TASK TO CARRY OUT:
Exactly repeat the lines starting at the one that holds "Continue the Blender" and ending at the one that holds "tag(o, wl[i], 'boulder', 'white". Both end lines count; leave out everything else.

---------- DATA LINES

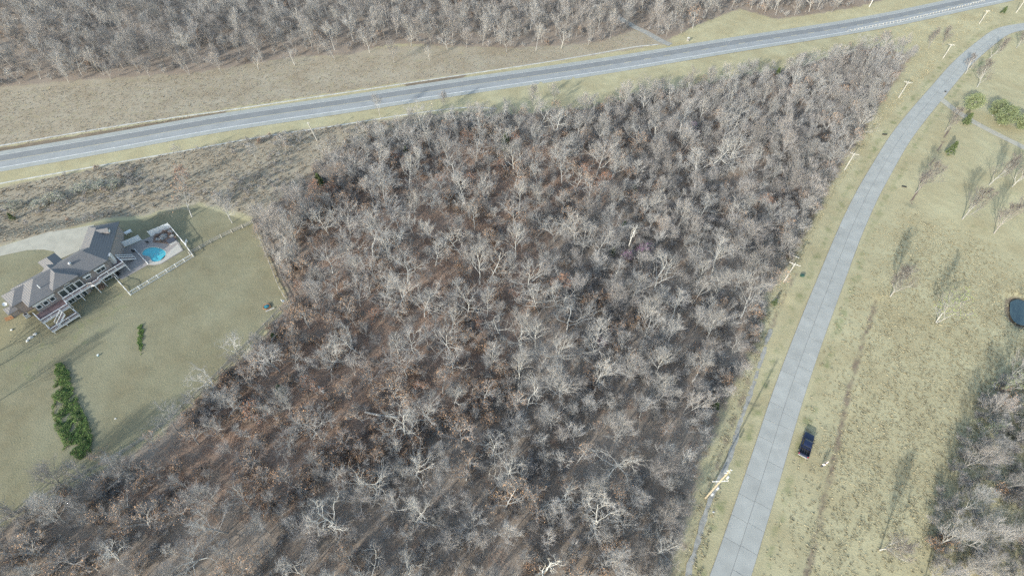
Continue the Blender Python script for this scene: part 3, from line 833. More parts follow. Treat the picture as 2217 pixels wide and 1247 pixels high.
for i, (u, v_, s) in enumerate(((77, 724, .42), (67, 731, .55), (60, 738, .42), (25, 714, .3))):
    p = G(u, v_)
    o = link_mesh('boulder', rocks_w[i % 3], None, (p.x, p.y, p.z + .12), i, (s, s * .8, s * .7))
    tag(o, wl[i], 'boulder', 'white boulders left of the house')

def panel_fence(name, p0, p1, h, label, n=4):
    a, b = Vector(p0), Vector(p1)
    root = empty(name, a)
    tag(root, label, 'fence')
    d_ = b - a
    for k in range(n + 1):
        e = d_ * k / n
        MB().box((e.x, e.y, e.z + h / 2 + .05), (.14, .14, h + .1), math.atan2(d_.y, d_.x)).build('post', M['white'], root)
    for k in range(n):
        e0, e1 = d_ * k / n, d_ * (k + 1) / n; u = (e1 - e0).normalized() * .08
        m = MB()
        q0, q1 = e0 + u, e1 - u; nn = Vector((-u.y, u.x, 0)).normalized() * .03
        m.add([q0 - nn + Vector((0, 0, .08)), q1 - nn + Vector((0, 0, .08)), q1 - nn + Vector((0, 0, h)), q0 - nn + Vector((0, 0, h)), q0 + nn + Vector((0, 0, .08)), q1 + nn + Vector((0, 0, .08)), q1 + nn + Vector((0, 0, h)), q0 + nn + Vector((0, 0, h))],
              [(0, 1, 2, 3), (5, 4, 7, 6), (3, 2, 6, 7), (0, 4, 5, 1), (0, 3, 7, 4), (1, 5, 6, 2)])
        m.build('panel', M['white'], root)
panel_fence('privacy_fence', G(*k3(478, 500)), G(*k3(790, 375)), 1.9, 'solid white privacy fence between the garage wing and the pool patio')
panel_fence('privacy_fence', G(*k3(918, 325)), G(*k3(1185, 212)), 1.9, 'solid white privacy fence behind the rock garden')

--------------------
---------- DATA LINES

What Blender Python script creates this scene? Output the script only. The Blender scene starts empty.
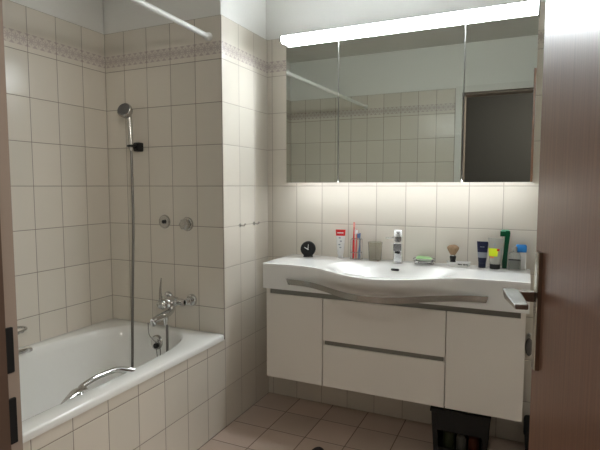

--------------------

OUTPUT FOR THIS EXERCISE:
Continue the Blender Python script for this scene: part 3, from line 833. More parts follow. Treat the picture as 2217 pixels wide and 1247 pixels high.
for i, (u, v_, s) in enumerate(((77, 724, .42), (67, 731, .55), (60, 738, .42), (25, 714, .3))):
    p = G(u, v_)
    o = link_mesh('boulder', rocks_w[i % 3], None, (p.x, p.y, p.z + .12), i, (s, s * .8, s * .7))
    tag(o, wl[i], 'boulder', 'white boulders left of the house')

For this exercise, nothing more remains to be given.